THE NOVEMBERS

ボロフェスタ2022
ボロフェスタ2022

もっと欲しい、魂の音に耳を犯される

小林祐介(vo、gt)の深々としたお辞儀から始まった、THE NOVEMBERSのパフォーマンス。オレンジステージはオルタナティヴ・ロック好きでいっぱい。2010年リリースの「dysphoria」や2013年リリースの「鉄の夢」など、昔からファンに親しまれている曲もセットリストには組み込まれ、ニッチ層にも嬉しいステージとなった。

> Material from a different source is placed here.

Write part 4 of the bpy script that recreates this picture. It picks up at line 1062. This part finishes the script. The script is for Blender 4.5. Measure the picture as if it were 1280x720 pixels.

ライヴ中、MCはほぼなし。曲と曲の間で感謝の意を伝えるのみ。小林は身体を丸めてシャウトをしたかと思えば、低い歌声でリズムを刻む。そのコントラストは中毒症状を引き起こす。多くを語らずとも、攻撃的なヴォーカルと眼差しがあれば、それだけでいい。魂のシャウトはオーディエンスの心に突き刺さった。

ケンゴマツモト(gt)、高松浩史(ba)、吉木諒祐(dr)のパフォーマンスも切れ味が鋭い。ズシンと重たくのしかかるような音で、会場のテンションをMAXまで引き上げていく。激しいパフォーマンスが続いても、演奏のクオリティは変わらない。周りを見渡せば、音と音のぶつかり合いに熱狂するオーディエンスばかりだった。

ラストソングは「Rainbow」。“君の味方でいるよ”と優しい歌詞が胸に突き刺さる。ホワイトの照明が点滅し、印象的なクライマックスへ。最後はバンドメンバー4人揃ってお辞儀。結成17年目を迎えるバンドの絆がそこにあった。